Saved data entries:

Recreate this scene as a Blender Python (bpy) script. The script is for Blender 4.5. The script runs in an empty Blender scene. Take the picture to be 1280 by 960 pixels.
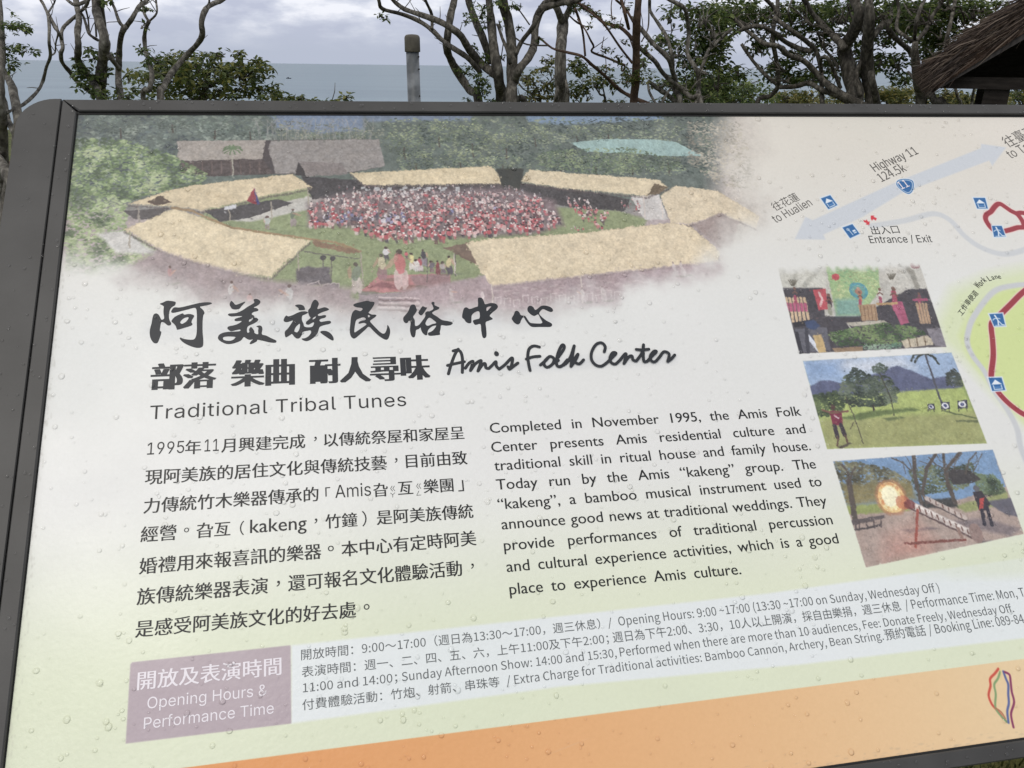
import bpy, math, random, os
import numpy as np
from mathutils import Vector, Matrix
random.seed(7); RNG = np.random.default_rng(7)
S = bpy.context.scene
COL = S.collection

# ------------------------------------------------------------------ camera
F_PX = 1035.4; CAM_H = 1.45
_U = np.array([0.01213551, 0.93350041, -0.35837092])   # world up, right and forward seen from the camera
_F = np.array([0.00465843, 0.35834064, 0.93357929])
_R = np.array([0.99991551, -0.0129989, 0.0])
M3 = np.array([_R, _F, _U])                             # camera (x right, y up, z forward) -> world
CAM = np.array([0, 0, CAM_H])
cd = bpy.data.cameras.new('camera'); cam = bpy.data.objects.new('camera', cd); COL.objects.link(cam)
cx, cy, cz = M3 @ np.array([1, 0, 0]), M3 @ np.array([0, 1, 0]), -(M3 @ np.array([0, 0, 1]))
mw = Matrix.Identity(4)
for i in range(3):
    mw[i][0] = cx[i]; mw[i][1] = cy[i]; mw[i][2] = cz[i]; mw[i][3] = CAM[i]
cam.matrix_world = mw
cd.sensor_width = 36; cd.lens = 36 * F_PX / 1280; cd.clip_start = 0.02; cd.clip_end = 120000
S.camera = cam

def ray(x, y):
    r = M3 @ np.array([x - 640, 480 - y, F_PX]); return r
def P(x, y, d):                                         # the place that shows at photo pixel x, y at d metres ahead
    r = ray(x, y); return CAM + r * (d / r[1])

# ------------------------------------------------------------------ world, sun, exposure
SUN_EL, SUN_AZ = math.radians(58), math.radians(200)
W = bpy.data.worlds.new('World'); S.world = W; W.use_nodes = True
nt = W.node_tree; N = nt.nodes; L = nt.links; N.clear()
def node(t, **k):
    n = N.new(t)
    for a, b in k.items(): setattr(n, a, b)
    return n
out = node('ShaderNodeOutputWorld'); bg = node('ShaderNodeBackground'); bg.inputs['Strength'].default_value = 0.1
sky = node('ShaderNodeTexSky', sky_type='NISHITA', sun_disc=False); sky.sun_elevation = SUN_EL; sky.sun_rotation = SUN_AZ
sky.dust_density = 4.0
tc = node('ShaderNodeTexCoord'); mp = node('ShaderNodeMapping'); mp.inputs['Scale'].default_value = (16, 16, 44)
mp.inputs['Location'].default_value = (3.1, 1.7, 0.4)
L.new(tc.outputs['Generated'], mp.inputs[0])
n1 = node('ShaderNodeTexNoise'); n1.inputs['Scale'].default_value = 0.8; n1.inputs['Detail'].default_value = 7; n1.inputs['Roughness'].default_value = .55
L.new(mp.outputs[0], n1.inputs['Vector'])
mp2 = node('ShaderNodeMapping'); mp2.inputs['Scale'].default_value = (1.6, 1.6, 7); L.new(tc.outputs['Generated'], mp2.inputs[0])
n2 = node('ShaderNodeTexNoise'); n2.inputs['Scale'].default_value = 1.5; n2.inputs['Detail'].default_value = 5; L.new(mp2.outputs[0], n2.inputs['Vector'])
ad = node('ShaderNodeMath', operation='MULTIPLY_ADD'); L.new(n2.outputs[0], ad.inputs[0]); ad.inputs[1].default_value = .38
mu = node('ShaderNodeMath', operation='MULTIPLY'); L.new(n1.outputs[0], mu.inputs[0]); mu.inputs[1].default_value = .7; L.new(mu.outputs[0], ad.inputs[2])
cr = node('ShaderNodeValToRGB'); e = cr.color_ramp.elements
e[0].position = .47; e[0].color = (5.9, 6.3, 7.8, 1); e[1].position = .62; e[1].color = (10.2, 10.4, 11.2, 1)
m_ = cr.color_ramp.elements.new(.54); m_.color = (7.3, 7.7, 9.0, 1)
L.new(ad.outputs[0], cr.inputs[0])
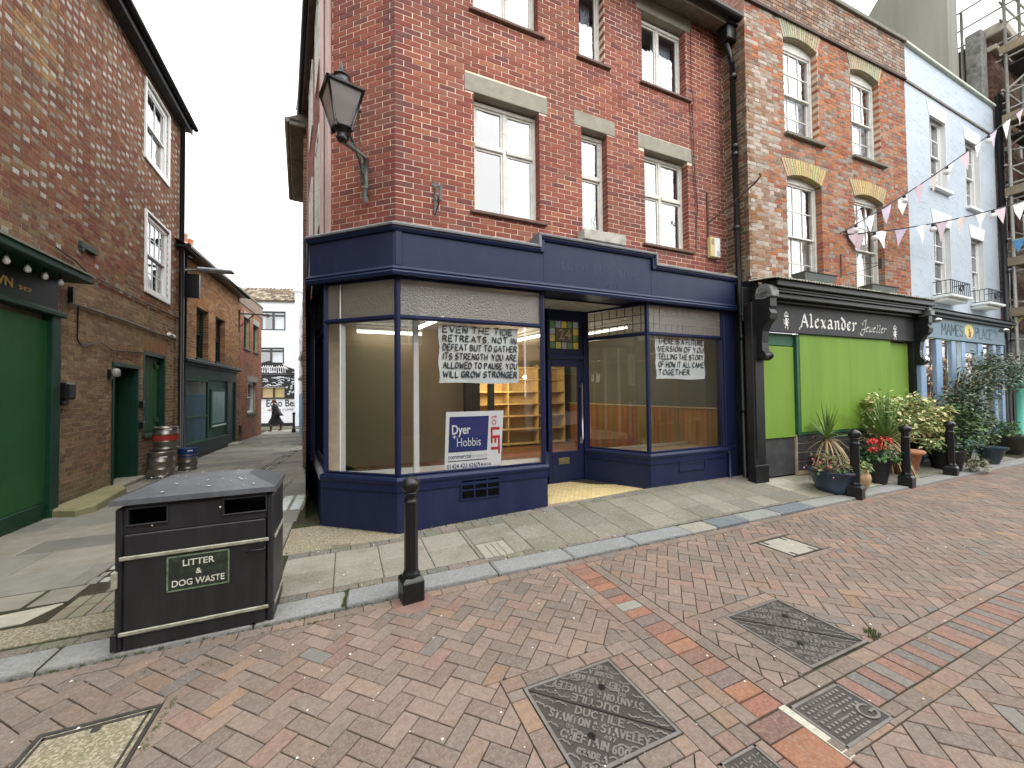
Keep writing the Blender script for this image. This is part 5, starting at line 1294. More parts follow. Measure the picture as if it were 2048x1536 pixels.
# ================================================================ LITTER BIN
BIN = thing('litter_bin', 'large black twin-slot litter and dog waste bin on the kerb', 'litter bin', (-1.0, 3.75, 0))
fb_ = FR(-1.39, 3.36, .3); fb = lambda u, v, z: fb_(u * .937, v, z); BW, BD = .955, .50
M_bin = mat('bin_plastic', (.012, .0125, .0145), .45, ns=16, amp=.35, bump=.3, bs=60, dirt=(.032, .033, .035), damt=.55, ds=4.5, spec=.5, streak=True)
M_lid = mat('bin_lid', (.06, .063, .07), .42, ns=7, amp=.25, bump=.3, bs=50, dirt=(.11, .115, .125), damt=.35, ds=9, spec=.5, speck=(.1, .105, .115), samt=.10)
M_strip = mat('worn_metal_strip', (.34, .34, .27), .6, metal=.3, ns=16, amp=.3, bump=.4, dirt=(.14, .13, .09), damt=.7, ds=12)
q = MB(fb); q.cbox(.0, .05, -BD, -.005, .02, .96, .012); q.cbox(BW - .05, BW, -BD, -.005, .02, .96, .012); q.cbox(.05, BW - .05, -BD, -BD + .03, .02, .96); q.box(.05, BW - .05, -BD + .03, -.03, .03, .05); q.box(.05, BW - .05, -.3, -.28, .05, .96)
# fascia with two slots
for (a, b) in ((.05, .075), (.285, .63), (.90, BW - .05)): q.box(a, b, -.03, -.008, .845, .975)
q.box(.05, BW - .05, -.03, -.008, .79, .845); q.box(.05, BW - .05, -.03, -.008, .955, .985); q.build('body', M_bin, BIN)
for a, b in ((.075, .285), (.63, .90)):
    q = MB(fb); 
    for (c, d, e, f_) in ((a - .012, b + .012, .838, .85), (a - .012, b + .012, .95, .962), (a - .012, a, .85, .95), (b, b + .012, .85, .95)): q.cbox(c, d, -.008, .004, e, f_, .003)
    q.build('slot_surround', M_bin, BIN)
q = MB(fb); q.cbox(.052, BW - .055, -.028, .002, .035, .785, .006); dr_ = q.build('door', M_bin, BIN)
for z in (.635, .145): q = MB(fb); q.cbox(.03, BW - .03, .002, .016, z - .014, z + .014, .006); q.build('metal_strip', M_strip, BIN); q = MB(fb); q.cbox(BW, BW + .012, -.46, -.03, z - .014, z + .014, .004); q.build('metal_strip', M_strip, BIN)
q = MB(fb); q.tube([(.775, .004, .573), (.775, .03, .573), (.895, .03, .573), (.895, .004, .573)], .007, 6); q.build('handle', M_blk, BIN)
for z in (.5, .1): q = MB(fb); q.cbox(-.012, .02, -.03, .012, z - .055, z + .055, .004); q.build('hinge', M_strip if z > .3 else M_bin, BIN)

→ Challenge
From the data above, write out everything exactly except the pictures.

→ Output
Recreate this scene as a Blender Python (bpy) script. The script is for Blender 4.5. The script runs in an empty Blender scene. Take the picture to be 1280 by 960 pixels.
import bpy, math, random, os
import numpy as np
from mathutils import Vector, Matrix
random.seed(7); RNG = np.random.default_rng(7)
S = bpy.context.scene
COL = S.collection

# ------------------------------------------------------------------ camera
F_PX = 1035.4; CAM_H = 1.45
_U = np.array([0.01213551, 0.93350041, -0.35837092])   # world up, right and forward seen from the camera
_F = np.array([0.00465843, 0.35834064, 0.93357929])
_R = np.array([0.99991551, -0.0129989, 0.0])
M3 = np.array([_R, _F, _U])                             # camera (x right, y up, z forward) -> world
CAM = np.array([0, 0, CAM_H])
cd = bpy.data.cameras.new('camera'); cam = bpy.data.objects.new('camera', cd); COL.objects.link(cam)
cx, cy, cz = M3 @ np.array([1, 0, 0]), M3 @ np.array([0, 1, 0]), -(M3 @ np.array([0, 0, 1]))
mw = Matrix.Identity(4)
for i in range(3):
    mw[i][0] = cx[i]; mw[i][1] = cy[i]; mw[i][2] = cz[i]; mw[i][3] = CAM[i]
cam.matrix_world = mw
cd.sensor_width = 36; cd.lens = 36 * F_PX / 1280; cd.clip_start = 0.02; cd.clip_end = 120000
S.camera = cam

def ray(x, y):
    r = M3 @ np.array([x - 640, 480 - y, F_PX]); return r
def P(x, y, d):                                         # the place that shows at photo pixel x, y at d metres ahead
    r = ray(x, y); return CAM + r * (d / r[1])

# ------------------------------------------------------------------ world, sun, exposure
SUN_EL, SUN_AZ = math.radians(58), math.radians(200)
W = bpy.data.worlds.new('World'); S.world = W; W.use_nodes = True
nt = W.node_tree; N = nt.nodes; L = nt.links; N.clear()
def node(t, **k):
    n = N.new(t)
    for a, b in k.items(): setattr(n, a, b)
    return n
out = node('ShaderNodeOutputWorld'); bg = node('ShaderNodeBackground'); bg.inputs['Strength'].default_value = 0.1
sky = node('ShaderNodeTexSky', sky_type='NISHITA', sun_disc=False); sky.sun_elevation = SUN_EL; sky.sun_rotation = SUN_AZ
sky.dust_density = 4.0
tc = node('ShaderNodeTexCoord'); mp = node('ShaderNodeMapping'); mp.inputs['Scale'].default_value = (16, 16, 44)
mp.inputs['Location'].default_value = (3.1, 1.7, 0.4)
L.new(tc.outputs['Generated'], mp.inputs[0])
n1 = node('ShaderNodeTexNoise'); n1.inputs['Scale'].default_value = 0.8; n1.inputs['Detail'].default_value = 7; n1.inputs['Roughness'].default_value = .55
L.new(mp.outputs[0], n1.inputs['Vector'])
mp2 = node('ShaderNodeMapping'); mp2.inputs['Scale'].default_value = (1.6, 1.6, 7); L.new(tc.outputs['Generated'], mp2.inputs[0])
n2 = node('ShaderNodeTexNoise'); n2.inputs['Scale'].default_value = 1.5; n2.inputs['Detail'].default_value = 5; L.new(mp2.outputs[0], n2.inputs['Vector'])
ad = node('ShaderNodeMath', operation='MULTIPLY_ADD'); L.new(n2.outputs[0], ad.inputs[0]); ad.inputs[1].default_value = .38
mu = node('ShaderNodeMath', operation='MULTIPLY'); L.new(n1.outputs[0], mu.inputs[0]); mu.inputs[1].default_value = .7; L.new(mu.outputs[0], ad.inputs[2])
cr = node('ShaderNodeValToRGB'); e = cr.color_ramp.elements
e[0].position = .47; e[0].color = (5.9, 6.3, 7.8, 1); e[1].position = .62; e[1].color = (10.2, 10.4, 11.2, 1)
m_ = cr.color_ramp.elements.new(.54); m_.color = (7.3, 7.7, 9.0, 1)
L.new(ad.outputs[0], cr.inputs[0])
Keep writing the Blender script for this image. This is part 5, starting at line 1294. More parts follow. Measure the picture as if it were 2048x1536 pixels.
# ================================================================ LITTER BIN
BIN = thing('litter_bin', 'large black twin-slot litter and dog waste bin on the kerb', 'litter bin', (-1.0, 3.75, 0))
fb_ = FR(-1.39, 3.36, .3); fb = lambda u, v, z: fb_(u * .937, v, z); BW, BD = .955, .50
M_bin = mat('bin_plastic', (.012, .0125, .0145), .45, ns=16, amp=.35, bump=.3, bs=60, dirt=(.032, .033, .035), damt=.55, ds=4.5, spec=.5, streak=True)
M_lid = mat('bin_lid', (.06, .063, .07), .42, ns=7, amp=.25, bump=.3, bs=50, dirt=(.11, .115, .125), damt=.35, ds=9, spec=.5, speck=(.1, .105, .115), samt=.10)
M_strip = mat('worn_metal_strip', (.34, .34, .27), .6, metal=.3, ns=16, amp=.3, bump=.4, dirt=(.14, .13, .09), damt=.7, ds=12)
q = MB(fb); q.cbox(.0, .05, -BD, -.005, .02, .96, .012); q.cbox(BW - .05, BW, -BD, -.005, .02, .96, .012); q.cbox(.05, BW - .05, -BD, -BD + .03, .02, .96); q.box(.05, BW - .05, -BD + .03, -.03, .03, .05); q.box(.05, BW - .05, -.3, -.28, .05, .96)
# fascia with two slots
for (a, b) in ((.05, .075), (.285, .63), (.90, BW - .05)): q.box(a, b, -.03, -.008, .845, .975)
q.box(.05, BW - .05, -.03, -.008, .79, .845); q.box(.05, BW - .05, -.03, -.008, .955, .985); q.build('body', M_bin, BIN)
for a, b in ((.075, .285), (.63, .90)):
    q = MB(fb); 
    for (c, d, e, f_) in ((a - .012, b + .012, .838, .85), (a - .012, b + .012, .95, .962), (a - .012, a, .85, .95), (b, b + .012, .85, .95)): q.cbox(c, d, -.008, .004, e, f_, .003)
    q.build('slot_surround', M_bin, BIN)
q = MB(fb); q.cbox(.052, BW - .055, -.028, .002, .035, .785, .006); dr_ = q.build('door', M_bin, BIN)
for z in (.635, .145): q = MB(fb); q.cbox(.03, BW - .03, .002, .016, z - .014, z + .014, .006); q.build('metal_strip', M_strip, BIN); q = MB(fb); q.cbox(BW, BW + .012, -.46, -.03, z - .014, z + .014, .004); q.build('metal_strip', M_strip, BIN)
q = MB(fb); q.tube([(.775, .004, .573), (.775, .03, .573), (.895, .03, .573), (.895, .004, .573)], .007, 6); q.build('handle', M_blk, BIN)
for z in (.5, .1): q = MB(fb); q.cbox(-.012, .02, -.03, .012, z - .055, z + .055, .004); q.build('hinge', M_strip if z > .3 else M_bin, BIN)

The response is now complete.